Counting FLOPs

Have you ever wondered how many floating point operations (FLOPs) a certain block of code, e.g. a Julia function, has actually triggered in a CPU core? With LIKWID.jl you can readily answer this question!

Let's consider a simple example: SAXPY. The abbreviation SAXPY stands for single-precision (Float32) a times x plus y, i.e. the computation

\[z = a \cdot x + y\]

Of course, we can readily write this as a Julia function.

saxpy!(z, a, x, y) = z .= a .* x .+ y
saxpy! (generic function with 1 method)

Preparing some random input we can perform the saxpy! operation as per usual (we're suppressing the unimportant output below).

const N = 10_000
const a = 3.141
const x = rand(Float32, N)
const y = rand(Float32, N)
const z = zeros(Float32, N)

saxpy!(z, a, x, y);

Let's now use LIKWID to count the actually performed FLOPs for this computation! Concretely, we measure the FLOPS_SP performance group, in which "SP" stands for "single precision".

using LIKWID
metrics, events = @perfmon "FLOPS_SP" saxpy!(z, a, x, y);

Group: FLOPS_SP
┌───────────────────────────┬──────────┐
│                     Event │ Thread 1 │
├───────────────────────────┼──────────┤
│          ACTUAL_CPU_CLOCK │  75640.0 │
│             MAX_CPU_CLOCK │  55762.0 │
│      RETIRED_INSTRUCTIONS │  20140.0 │
│       CPU_CLOCKS_UNHALTED │  27097.0 │
│ RETIRED_SSE_AVX_FLOPS_ALL │  20000.0 │
│                     MERGE │      0.0 │
└───────────────────────────┴──────────┘
┌──────────────────────┬────────────┐
│               Metric │   Thread 1 │
├──────────────────────┼────────────┤
│  Runtime (RDTSC) [s] │ 7.46982e-6 │
│ Runtime unhalted [s] │ 3.08736e-5 │
│          Clock [MHz] │    3323.36 │
│                  CPI │    1.34543 │
│         SP [MFLOP/s] │    2677.44 │
└──────────────────────┴────────────┘

That was easy. Let's see what we got. Among all those results, the event "RETIRED_SSE_AVX_FLOPS_ALL" is the one that we care about since it indicates the number of performed FLOPs.

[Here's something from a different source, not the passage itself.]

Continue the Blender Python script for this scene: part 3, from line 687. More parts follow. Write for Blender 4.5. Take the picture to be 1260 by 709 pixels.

NFLOPs_actual = first(events["FLOPS_SP"])["RETIRED_SSE_AVX_FLOPS_ALL"]
20000.0
Note

Unfortunately, as CPUs can be very different the relevant event might have a different name on your system. Look out for something with "FLOPS" in events.

Let's check whether this number makes sense. Our vectors are of length N and for each element we perform two FLOPs in the SAXPY operation: one multiplication and one addition. Hence, our expectation is

NFLOPs_expected(N) = 2 * N
NFLOPs_expected(N)
20000

Note that this perfectly matches our measurement result above!

NFLOPs_actual == NFLOPs_expected(N)
true

To rule out that this is just a big coincidence, let's try to modify N and check again. For convenience, let's wrap the above procedure into a function.

function count_FLOPs(N)
    a = 3.141
    x = rand(Float32, N)
    y = rand(Float32, N)
    z = zeros(Float32, N)
    _, events = @perfmon "FLOPS_SP" saxpy!(z, a, x, y)
    return first(events["FLOPS_SP"])["RETIRED_SSE_AVX_FLOPS_ALL"]
end
count_FLOPs (generic function with 1 method)

See how it still matches our expectation when varying the input!

count_FLOPs(2 * N) == NFLOPs_expected(2 * N)
true

Feel free to play around further and apply this knowledge to other operations! As an inspiration: How many FLOPs does an exp.(x) or sin.(x) trigger? Does the answer depend on the length of x?